In his ruling granting a new trial, McVey wrote that the police officer who measured the home recorded inches as feet, so a hallway measurement of 139 inches became 13.9 feet — instead of just over 11.5 feet.

Conrad Truman's attorneys assert that prosecutors and police visited the home and should have known the measurements were wrong, and that Heidy Truman's body, as displayed in the diagrams could not have been a great distance from where the hallway was.

While the defense maintains that these faulty measurements became the foundation for the entire prosecution, Taylor said the 2-foot difference was not make-or-break for their case. "It's not super-critical," he said. "... We're planning to present basically the same case, and most of the same witnesses [at the second trial]."

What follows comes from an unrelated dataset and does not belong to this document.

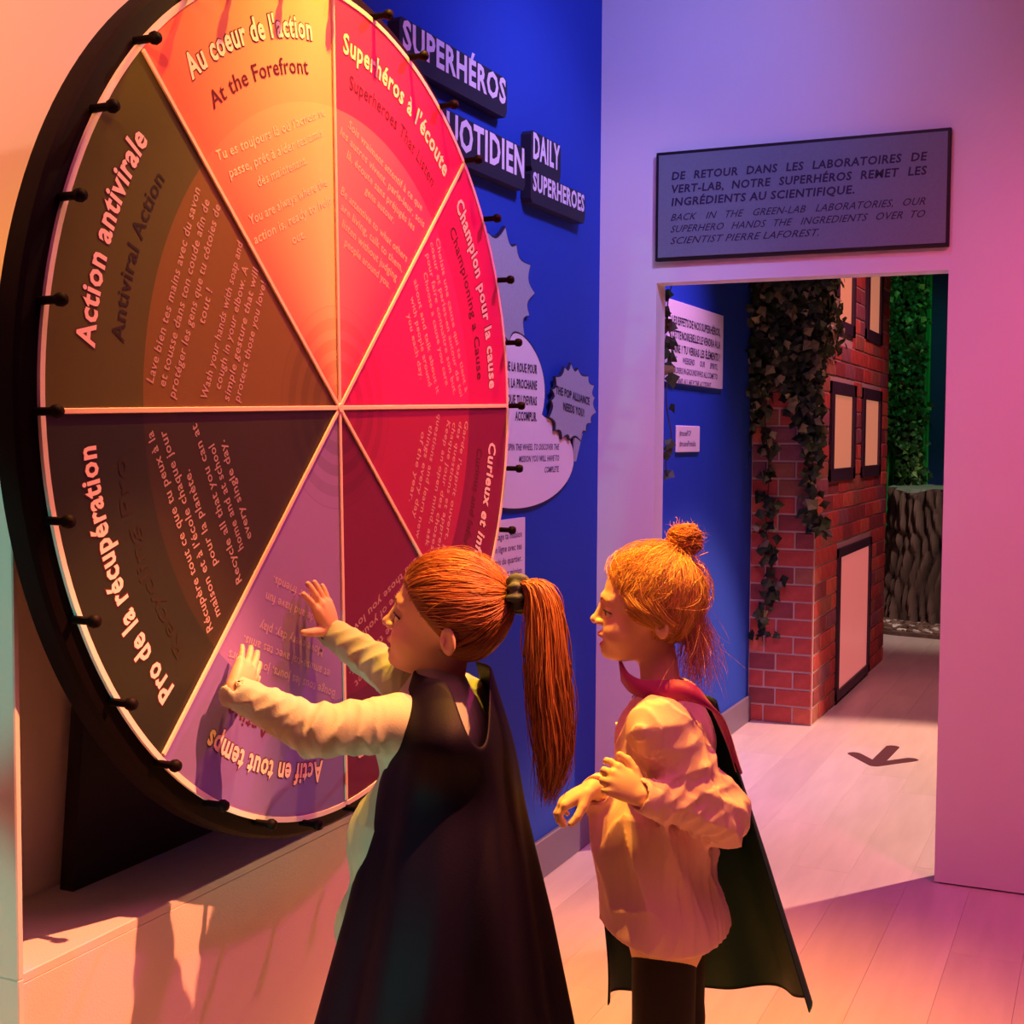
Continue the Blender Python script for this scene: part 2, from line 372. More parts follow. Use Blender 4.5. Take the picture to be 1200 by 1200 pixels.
for i, (ca, cin, cout, lab, ti, su, tc) in enumerate(SECT):
    a0 = math.radians(ca-22.5)+PH0; a1 = a0+PI/4; mid = (a0+a1)/2
    n = 20; al = np.linspace(a0+.002, a1-.002, n+1)
    V = [wp(.01, mid, .0)]; V += [wp(.989, a, .0) for a in al]; V += [wp(.72, a, .0) for a in al]
    V += [p+np.array([-.008, 0, 0]) for p in V]
    N = 2*n+3; Fc = []
    for k in range(n):
        Fc.append((0, n+3+k, n+2+k)[::-1]); Fc.append((n+2+k, n+3+k, 2+k, 1+k)[::-1]); Fc.append((1+k, 2+k, 2+k+N, 1+k+N))
    Fc += [(0, n+2, n+2+N, N), (n+2, 1, 1+N, n+2+N), (2*n+2, 0, N, 2*n+2+N), (n+1, 2*n+2, 2*n+2+N, n+1+N)]
    Fc.append(tuple([N]+[N+1+k for k in range(n+1)]))
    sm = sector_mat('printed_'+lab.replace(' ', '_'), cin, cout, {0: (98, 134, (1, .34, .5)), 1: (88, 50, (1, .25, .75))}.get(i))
    sp = mesh('sector_panel', np.array(V), Fc, sm, wh, label=lab+' of the wheel reading "'+ti+'"')
    arc = (.39, .46, .45, .36, .44, .37, .43, .35)[i]
    mt = mat('title_lettering_%d' % i, tc, .5)
    arc_text(ti, .865, arc, .054, mid, 'title_outline', M_shadow, sp, .0005, .065)
    arc_text(ti, .865, arc, .054, mid, 'title', mt, sp, .0010, .028)
    arc_text(su, .785, arc*.80, .040, mid, 'subtitle', M_sub if i not in (6, 7) else M_subd, sp, .0006, .010)
    up = np.array([0, math.cos(mid), math.sin(mid)]); rt = np.array([0, math.sin(mid), -math.cos(mid)])
    L = BODY[i]; nl = len(L); r0 = .66; step = .036 if i not in (0, 5) else .043; mx = max(len(t) for t in L)
    for j, t in enumerate(L):
        rr = r0-j*step-(.025 if j >= (nl+1)//2 else 0); ww = min(.36*len(t)/mx, 2*rr*WR*math.tan(PI/8)*.90)
        V2, F2 = text_line(t, -ww/2, ww, .024, .012)
        mesh('text_line', place2(V2, HUB+up*rr*WR+np.array([.0006, 0, 0]), rt, up, TX), F2, mat('body_lettering_%d' % i, tuple(.42*a+.58*b for a, b in zip(tc, cin)), .5), sp)
M_div = mat('cream_divider_strip', (.90, .66, .55), .45)
for k in range(8):
    a = k*PI/4+PH0; d = np.array([0, math.cos(a), math.sin(a)]); e = np.array([0, -math.sin(a), math.cos(a)])
    V, Fc = bbox_((0, -.0042, 0), (.985*WR, .0042, .004), .001)
    mesh('divider_strip', HUB+V[:, :1]*d+V[:, 1:2]*e+V[:, 2:3]*TX, [f[::-1] for f in Fc] if np.dot(np.cross(d, e), TX) < 0 else Fc, M_div, wh)
mesh('hub_cap', *lathe_x([(.001, .006), (.008, .006), (.010, .004), (.010, 0), (.001, 0)], 24), M_div, wh)
mesh('axle', *lathe_x([(.001, -.05), (.035, -.05), (.035, -.244), (.001, -.244)], 24), M_rim, wh)
peg0 = None
for k in range(32):
    a = k*PI/16+PH0
    if peg0 is None:
        prof = [(.0, 0), (.0062, 0), (.0062, .030), (.0095, .033), (.0105, .040), (.0080, .046), (.0, .047)]; nn = 10; V = []; Fc = []
        for r, x in prof:
            for j in range(nn): V.append((x-.004, math.cos(j*2*PI/nn)*r, math.sin(j*2*PI/nn)*r))
        for q in range(len(prof)-1):
            for j in range(nn): Fc.append((q*nn+j, q*nn+(j+1) % nn, (q+1)*nn+(j+1) % nn, (q+1)*nn+j))
        V = np.array(V)
        peg0 = mesh('peg', V+HUB, Fc, M_rim, wh, smooth=True); o = peg0
    else:
        o = peg0.copy(); COL.objects.link(o); o.parent = wh
    o.location = tuple(wp(1.005, a)-HUB)
# tapered black stand board carrying the axle
st = thing('wheel_stand', 'flat tapered black stand board behind the lower part of the wheel', 'stand', (-1.65, WY, ZL))
mesh('stand_board', *prism([(1.76-WY, 0), (.42, 0), (.30, 1.05), (1.87-WY, 1.05)], (-1.665, WY, ZL), TY, TZ, TX, .03), M_black, st)
mesh('bearing_block', *bbox_((-1.635, WY-.06, WZ-.06), (-1.605, WY+.06, WZ+.06), .01), M_black, st)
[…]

In court papers, Taylor asked the judge to deny the motion, saying the defense team is regurgitating issues upon which the judge has already ruled.

Taylor asserts that prosecutors did not know about the measurement error until well after trial, and did not knowingly present false evidence. He pointed to the judge's findings in ordering a new trial, in which the court wrote that "neither counsel for the defense [nor] the prosecution could have reasonably known about the [measurement] error."

"The defendant wants this court to now find that the prosecution readily knew that the measurements were false and perpetrated a fraud upon the court," Taylor wrote. "Since this court has already made findings that the prosecution team could not have reasonably known about the measurement errors, the state respectfully asks this court to deny the defendant's motion."

The motion to dismiss is just one of a flurry of motions filed by Truman's lawyers. They also asked the judge to find that the police erred by telling Truman to wash his hands before they could swab his hands for gunshot residue. This "completely destroyed" Truman's ability to show that he did not fire the weapon that killed his wife, the attorneys argued.

No court dates to argue the motions had been set as of Monday.